▶ _DATASET SECTION_
BEGIN

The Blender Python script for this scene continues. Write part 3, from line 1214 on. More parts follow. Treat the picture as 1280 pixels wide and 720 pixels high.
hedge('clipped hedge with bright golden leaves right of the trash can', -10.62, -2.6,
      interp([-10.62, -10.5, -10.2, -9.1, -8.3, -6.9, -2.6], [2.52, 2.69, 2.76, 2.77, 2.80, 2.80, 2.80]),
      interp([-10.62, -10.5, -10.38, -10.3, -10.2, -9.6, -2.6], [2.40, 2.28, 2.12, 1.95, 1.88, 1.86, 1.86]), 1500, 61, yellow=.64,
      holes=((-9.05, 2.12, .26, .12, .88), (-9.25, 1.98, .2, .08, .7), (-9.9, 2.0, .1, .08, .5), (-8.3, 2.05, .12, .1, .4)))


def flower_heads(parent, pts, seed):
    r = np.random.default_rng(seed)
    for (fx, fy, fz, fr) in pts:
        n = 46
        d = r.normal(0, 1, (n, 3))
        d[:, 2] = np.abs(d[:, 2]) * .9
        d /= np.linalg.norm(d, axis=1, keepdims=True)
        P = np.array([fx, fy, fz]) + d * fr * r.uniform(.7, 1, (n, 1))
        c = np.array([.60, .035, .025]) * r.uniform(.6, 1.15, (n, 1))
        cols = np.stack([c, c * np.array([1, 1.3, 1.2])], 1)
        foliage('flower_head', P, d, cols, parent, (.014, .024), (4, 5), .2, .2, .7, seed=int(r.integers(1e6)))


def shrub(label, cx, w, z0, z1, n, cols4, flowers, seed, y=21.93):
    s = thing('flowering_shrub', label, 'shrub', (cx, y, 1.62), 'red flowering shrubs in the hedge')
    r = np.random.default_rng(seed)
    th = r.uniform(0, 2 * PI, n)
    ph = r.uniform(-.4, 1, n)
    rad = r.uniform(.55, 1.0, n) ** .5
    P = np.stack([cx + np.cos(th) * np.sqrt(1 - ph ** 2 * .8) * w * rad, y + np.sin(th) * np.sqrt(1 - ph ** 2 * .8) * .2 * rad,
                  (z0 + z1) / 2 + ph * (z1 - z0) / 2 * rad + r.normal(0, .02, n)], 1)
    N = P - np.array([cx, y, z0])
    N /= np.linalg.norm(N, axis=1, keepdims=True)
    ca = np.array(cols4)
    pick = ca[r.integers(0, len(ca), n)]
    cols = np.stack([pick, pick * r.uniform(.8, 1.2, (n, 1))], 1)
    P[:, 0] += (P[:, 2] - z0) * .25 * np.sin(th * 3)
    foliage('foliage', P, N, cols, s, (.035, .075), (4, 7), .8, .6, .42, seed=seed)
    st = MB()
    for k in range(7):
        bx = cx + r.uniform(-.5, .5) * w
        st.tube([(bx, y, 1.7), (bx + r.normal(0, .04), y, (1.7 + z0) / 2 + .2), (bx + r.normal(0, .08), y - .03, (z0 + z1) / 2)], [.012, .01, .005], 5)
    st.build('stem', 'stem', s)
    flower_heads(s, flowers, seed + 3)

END

▶ _TASK INSTRUCTIONS_
The required output is the exact run of lines from the beginning of the listing above to the line that contains "5), .2, .2, .7, seed=int(r.integers(1e6)))", inclusive of both.

▶ _RESULT BELOW_
The Blender Python script for this scene continues. Write part 3, from line 1214 on. More parts follow. Treat the picture as 1280 pixels wide and 720 pixels high.
hedge('clipped hedge with bright golden leaves right of the trash can', -10.62, -2.6,
      interp([-10.62, -10.5, -10.2, -9.1, -8.3, -6.9, -2.6], [2.52, 2.69, 2.76, 2.77, 2.80, 2.80, 2.80]),
      interp([-10.62, -10.5, -10.38, -10.3, -10.2, -9.6, -2.6], [2.40, 2.28, 2.12, 1.95, 1.88, 1.86, 1.86]), 1500, 61, yellow=.64,
      holes=((-9.05, 2.12, .26, .12, .88), (-9.25, 1.98, .2, .08, .7), (-9.9, 2.0, .1, .08, .5), (-8.3, 2.05, .12, .1, .4)))


def flower_heads(parent, pts, seed):
    r = np.random.default_rng(seed)
    for (fx, fy, fz, fr) in pts:
        n = 46
        d = r.normal(0, 1, (n, 3))
        d[:, 2] = np.abs(d[:, 2]) * .9
        d /= np.linalg.norm(d, axis=1, keepdims=True)
        P = np.array([fx, fy, fz]) + d * fr * r.uniform(.7, 1, (n, 1))
        c = np.array([.60, .035, .025]) * r.uniform(.6, 1.15, (n, 1))
        cols = np.stack([c, c * np.array([1, 1.3, 1.2])], 1)
        foliage('flower_head', P, d, cols, parent, (.014, .024), (4, 5), .2, .2, .7, seed=int(r.integers(1e6)))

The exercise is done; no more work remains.